GOAL OF THE EXERCISE: The line containing "oval card peeking" marks the end: quote every line from the start of the records below through it, word for word.

Items from a data source
───

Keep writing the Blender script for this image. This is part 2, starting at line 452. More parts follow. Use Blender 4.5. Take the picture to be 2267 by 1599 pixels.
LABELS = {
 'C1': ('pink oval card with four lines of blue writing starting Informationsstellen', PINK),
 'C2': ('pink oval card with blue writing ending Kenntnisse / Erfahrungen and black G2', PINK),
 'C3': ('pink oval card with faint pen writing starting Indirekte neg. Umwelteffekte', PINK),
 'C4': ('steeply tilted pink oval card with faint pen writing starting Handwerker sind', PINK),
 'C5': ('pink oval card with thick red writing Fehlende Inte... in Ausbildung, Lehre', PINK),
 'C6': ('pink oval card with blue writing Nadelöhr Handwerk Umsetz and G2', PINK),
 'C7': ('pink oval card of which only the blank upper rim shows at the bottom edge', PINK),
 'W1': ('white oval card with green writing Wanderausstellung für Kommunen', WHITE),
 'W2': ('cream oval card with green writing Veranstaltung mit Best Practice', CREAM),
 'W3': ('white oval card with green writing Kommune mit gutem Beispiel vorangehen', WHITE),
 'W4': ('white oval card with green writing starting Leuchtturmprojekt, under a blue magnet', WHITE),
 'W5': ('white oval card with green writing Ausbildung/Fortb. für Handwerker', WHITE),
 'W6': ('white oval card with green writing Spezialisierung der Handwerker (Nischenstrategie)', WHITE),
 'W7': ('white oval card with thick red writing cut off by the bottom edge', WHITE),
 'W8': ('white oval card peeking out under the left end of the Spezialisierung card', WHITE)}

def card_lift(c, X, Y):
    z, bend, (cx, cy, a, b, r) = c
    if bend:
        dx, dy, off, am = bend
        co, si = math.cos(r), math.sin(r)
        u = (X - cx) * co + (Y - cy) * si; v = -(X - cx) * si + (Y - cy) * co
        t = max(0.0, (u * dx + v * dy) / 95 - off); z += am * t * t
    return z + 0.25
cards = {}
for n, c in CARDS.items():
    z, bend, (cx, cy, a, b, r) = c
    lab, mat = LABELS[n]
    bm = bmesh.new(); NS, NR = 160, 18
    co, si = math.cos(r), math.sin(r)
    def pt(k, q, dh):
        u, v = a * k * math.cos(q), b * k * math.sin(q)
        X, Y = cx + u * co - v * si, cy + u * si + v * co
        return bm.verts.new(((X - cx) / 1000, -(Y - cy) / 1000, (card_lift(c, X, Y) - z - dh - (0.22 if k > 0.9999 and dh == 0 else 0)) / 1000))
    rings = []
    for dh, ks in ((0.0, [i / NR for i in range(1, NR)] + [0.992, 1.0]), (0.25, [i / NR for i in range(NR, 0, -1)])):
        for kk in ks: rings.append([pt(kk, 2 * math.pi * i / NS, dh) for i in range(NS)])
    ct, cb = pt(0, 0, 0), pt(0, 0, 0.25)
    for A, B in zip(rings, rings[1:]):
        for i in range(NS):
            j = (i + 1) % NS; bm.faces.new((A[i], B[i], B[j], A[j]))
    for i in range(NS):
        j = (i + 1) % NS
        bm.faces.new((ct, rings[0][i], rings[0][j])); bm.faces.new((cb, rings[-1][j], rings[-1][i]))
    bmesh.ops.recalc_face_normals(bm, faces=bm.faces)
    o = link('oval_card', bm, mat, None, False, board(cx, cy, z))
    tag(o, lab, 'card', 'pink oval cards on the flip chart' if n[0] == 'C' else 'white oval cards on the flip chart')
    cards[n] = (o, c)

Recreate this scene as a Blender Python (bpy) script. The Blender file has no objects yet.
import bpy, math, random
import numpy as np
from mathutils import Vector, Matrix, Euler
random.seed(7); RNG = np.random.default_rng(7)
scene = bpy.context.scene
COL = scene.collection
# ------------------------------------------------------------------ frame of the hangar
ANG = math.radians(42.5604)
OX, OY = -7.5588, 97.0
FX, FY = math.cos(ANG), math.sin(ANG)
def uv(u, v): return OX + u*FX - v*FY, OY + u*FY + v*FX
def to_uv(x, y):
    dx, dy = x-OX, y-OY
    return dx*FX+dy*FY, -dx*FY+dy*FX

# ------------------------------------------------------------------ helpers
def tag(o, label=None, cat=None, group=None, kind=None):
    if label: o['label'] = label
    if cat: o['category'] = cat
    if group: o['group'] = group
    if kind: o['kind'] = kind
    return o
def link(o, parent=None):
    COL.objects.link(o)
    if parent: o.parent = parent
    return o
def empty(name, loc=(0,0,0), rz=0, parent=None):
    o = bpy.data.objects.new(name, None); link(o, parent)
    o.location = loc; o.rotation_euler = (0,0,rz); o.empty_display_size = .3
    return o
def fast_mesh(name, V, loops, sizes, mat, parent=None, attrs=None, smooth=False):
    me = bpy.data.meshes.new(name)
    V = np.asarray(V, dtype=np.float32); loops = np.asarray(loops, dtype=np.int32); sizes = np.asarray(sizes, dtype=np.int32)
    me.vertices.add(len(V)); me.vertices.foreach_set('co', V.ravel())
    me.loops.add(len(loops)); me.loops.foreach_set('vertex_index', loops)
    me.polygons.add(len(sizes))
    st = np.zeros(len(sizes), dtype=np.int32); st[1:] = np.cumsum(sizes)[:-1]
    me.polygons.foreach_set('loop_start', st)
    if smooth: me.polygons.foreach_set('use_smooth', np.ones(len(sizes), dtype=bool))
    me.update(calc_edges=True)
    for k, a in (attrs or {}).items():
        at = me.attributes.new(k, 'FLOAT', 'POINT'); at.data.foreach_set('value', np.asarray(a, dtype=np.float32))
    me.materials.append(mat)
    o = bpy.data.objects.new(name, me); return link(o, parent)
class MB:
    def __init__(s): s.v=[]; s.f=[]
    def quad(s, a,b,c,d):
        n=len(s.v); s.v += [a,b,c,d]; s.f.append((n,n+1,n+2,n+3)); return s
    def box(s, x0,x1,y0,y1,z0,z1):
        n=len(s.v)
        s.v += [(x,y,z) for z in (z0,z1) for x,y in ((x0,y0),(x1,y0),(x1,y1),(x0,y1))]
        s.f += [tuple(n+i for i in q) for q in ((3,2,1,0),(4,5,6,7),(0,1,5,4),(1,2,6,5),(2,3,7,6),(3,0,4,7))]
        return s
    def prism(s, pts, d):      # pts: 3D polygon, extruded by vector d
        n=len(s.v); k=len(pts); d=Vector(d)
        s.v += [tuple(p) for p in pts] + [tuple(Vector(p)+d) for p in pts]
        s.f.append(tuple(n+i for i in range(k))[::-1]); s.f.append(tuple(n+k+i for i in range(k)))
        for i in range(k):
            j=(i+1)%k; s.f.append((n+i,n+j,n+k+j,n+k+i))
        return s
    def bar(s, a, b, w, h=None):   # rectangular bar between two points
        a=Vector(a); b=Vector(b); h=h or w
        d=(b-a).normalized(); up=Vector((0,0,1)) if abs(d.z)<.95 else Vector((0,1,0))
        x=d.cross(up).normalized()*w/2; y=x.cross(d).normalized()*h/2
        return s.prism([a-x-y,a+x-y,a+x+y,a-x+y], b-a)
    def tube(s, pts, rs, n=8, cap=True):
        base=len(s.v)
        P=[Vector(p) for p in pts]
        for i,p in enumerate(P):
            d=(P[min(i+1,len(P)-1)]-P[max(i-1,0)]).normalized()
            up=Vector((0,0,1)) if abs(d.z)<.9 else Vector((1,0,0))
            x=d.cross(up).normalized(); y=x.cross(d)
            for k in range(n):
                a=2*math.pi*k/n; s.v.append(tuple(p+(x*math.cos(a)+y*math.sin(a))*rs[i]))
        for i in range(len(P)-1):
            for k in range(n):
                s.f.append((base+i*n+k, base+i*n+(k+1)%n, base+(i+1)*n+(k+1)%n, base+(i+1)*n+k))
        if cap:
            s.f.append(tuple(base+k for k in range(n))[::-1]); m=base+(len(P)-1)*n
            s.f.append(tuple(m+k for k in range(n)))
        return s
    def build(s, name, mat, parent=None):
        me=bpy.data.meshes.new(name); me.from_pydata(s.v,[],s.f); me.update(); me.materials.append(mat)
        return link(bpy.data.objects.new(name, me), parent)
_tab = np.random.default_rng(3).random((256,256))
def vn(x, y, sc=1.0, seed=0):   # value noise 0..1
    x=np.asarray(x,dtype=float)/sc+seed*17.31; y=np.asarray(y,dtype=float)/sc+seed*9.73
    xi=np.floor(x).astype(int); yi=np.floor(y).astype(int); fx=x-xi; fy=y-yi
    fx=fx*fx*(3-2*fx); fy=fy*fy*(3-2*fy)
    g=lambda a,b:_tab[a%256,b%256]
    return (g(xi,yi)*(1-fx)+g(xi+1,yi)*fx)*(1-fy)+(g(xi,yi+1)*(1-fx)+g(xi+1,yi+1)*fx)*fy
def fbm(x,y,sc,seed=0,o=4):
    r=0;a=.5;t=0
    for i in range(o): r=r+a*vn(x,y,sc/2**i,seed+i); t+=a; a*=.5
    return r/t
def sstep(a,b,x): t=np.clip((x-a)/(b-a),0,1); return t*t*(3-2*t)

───

SOLUTION FOR THIS TASK:
Keep writing the Blender script for this image. This is part 2, starting at line 452. More parts follow. Use Blender 4.5. Take the picture to be 2267 by 1599 pixels.
LABELS = {
 'C1': ('pink oval card with four lines of blue writing starting Informationsstellen', PINK),
 'C2': ('pink oval card with blue writing ending Kenntnisse / Erfahrungen and black G2', PINK),
 'C3': ('pink oval card with faint pen writing starting Indirekte neg. Umwelteffekte', PINK),
 'C4': ('steeply tilted pink oval card with faint pen writing starting Handwerker sind', PINK),
 'C5': ('pink oval card with thick red writing Fehlende Inte... in Ausbildung, Lehre', PINK),
 'C6': ('pink oval card with blue writing Nadelöhr Handwerk Umsetz and G2', PINK),
 'C7': ('pink oval card of which only the blank upper rim shows at the bottom edge', PINK),
 'W1': ('white oval card with green writing Wanderausstellung für Kommunen', WHITE),
 'W2': ('cream oval card with green writing Veranstaltung mit Best Practice', CREAM),
 'W3': ('white oval card with green writing Kommune mit gutem Beispiel vorangehen', WHITE),
 'W4': ('white oval card with green writing starting Leuchtturmprojekt, under a blue magnet', WHITE),
 'W5': ('white oval card with green writing Ausbildung/Fortb. für Handwerker', WHITE),
 'W6': ('white oval card with green writing Spezialisierung der Handwerker (Nischenstrategie)', WHITE),
 'W7': ('white oval card with thick red writing cut off by the bottom edge', WHITE),
 'W8': ('white oval card peeking out under the left end of the Spezialisierung card', WHITE)}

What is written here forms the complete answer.